Inmates manufacturing garments
Inmates making clothing. (Photo courtesy of FPC.)

Inmates making license plates.
Inmate working at the new auto tag plant at Union Correctional Institution. (Photo courtesy of FPC.)

1941 photo of Nathan Mayo
Nathan Mayo
Commissioner of Agriculture

The following is from a letter written by B.H. Dickson, Supervisor of State Convicts, to the Honorable Nathan Mayo, Commissioner of Agriculture, dated January 17, 1927 from Jasper, Florida (from the Nineteenth Biennial Report of the Prison Division of the Department of Agriculture of the State of Florida for the years 1925 and 1926).
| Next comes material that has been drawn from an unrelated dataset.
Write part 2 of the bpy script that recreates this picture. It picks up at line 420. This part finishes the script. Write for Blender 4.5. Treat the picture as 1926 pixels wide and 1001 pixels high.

"Guards" paid $50 per month...
"...As a whole it is my opinion that the State has at this time a very efficient corps of men at the head of its convict camps. However, the salaries paid to guards at this time, being only $50.00 per month, is not sufficient to assure the selection by the captains of competent men to serve as guards. The guards should be mature men, possessed of sound judgement, and discretion, and capable of acting in emergencies or when the captain is not present to give orders. There appears to be clearly room for improvement in the selection of guards - I mean better and more capable guards. This would result in considerable saving in the amounts paid as rewards for recapture of escaped convicts and would probably offset a reasonable increase of salary to such guards...."

The starting salary for a certified correctional officer today is $30,807.

Inmate manning the watchtower.
Inmates are recruited for day watch in order to cut costs.

Line of inmates with wheelbarrows in open field.